Over the last few centuries, magic has developed a bad reputation—thanks to the unsavory tactics of shady practitioners, and to a successful propaganda campaign on the part of religion and science, which denigrated magic as backward, irrational, and "primitive." In Magic, however, the Oxford professor of archaeology Chris Gosden restores magic to its essential place in the history of the world—revealing it to be an enduring element of human behavior that plays an important role for individuals and cultures. From the curses and charms of ancient Greek, Roman, and Jewish magic, to the shamanistic traditions of Eurasia, indigenous America, and Africa; from the alchemy of the Renaissance to the condemnation of magic in the colonial period and the mysteries of modern quantum physics—Gosden's startling, fun, and colorful history supplies a missing chapter of the story of our civilization.
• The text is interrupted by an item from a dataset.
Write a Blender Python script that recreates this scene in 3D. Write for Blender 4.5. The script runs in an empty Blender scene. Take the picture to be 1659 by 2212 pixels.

Drawing on decades of research around the world—touching on the first known horoscope, a statue ordered into exile, and the mystical power of tattoos—Gosden shows what magic can offer us today, and how we might use it to rethink our relationship with the world. Magic is an original, singular, and sweeping work of scholarship, and its revelations will leave a spell on the reader.
PUBLISHERS WEEKLY
Oxford University archaeology professor Gosden (Prehistory: A Very Short Introduction) delivers a sophisticated and wide-ranging study of the role of magic in human history. He explores the differences between magic, religion, and science as methods of facilitating human communication with the universe, and examines prehistoric cave art; the complex dynamic between magic and miracles in Jewish, Greek, and Roman settlements between 1000 BCE and 1000 CE; the role of gods and divination in Mesopotamia; Chinese beliefs in a portal between the worlds of the living and the dead that could be used to obtain help from deceased ancestors; and the development of shamanism in the Eurasian steppe. European societies have practiced many forms of magic throughout history, according to Gosden, including astrology, the symbolic placement of artifacts on the landscape (Stonehenge), and the transformation and creation of potent objects. Gosden also explores the use of magic in colonized Africa, Australia, and the Americas, and looks at how spiritualism, the Wiccan movement, and the growing importance of ecology have become important expressions of magic since the 19th century. Though dense and scholarly, Gosden's meticulous account offers many intriguing glimpses of early human societies. Readers with a deep interest in human belief systems will be captivated.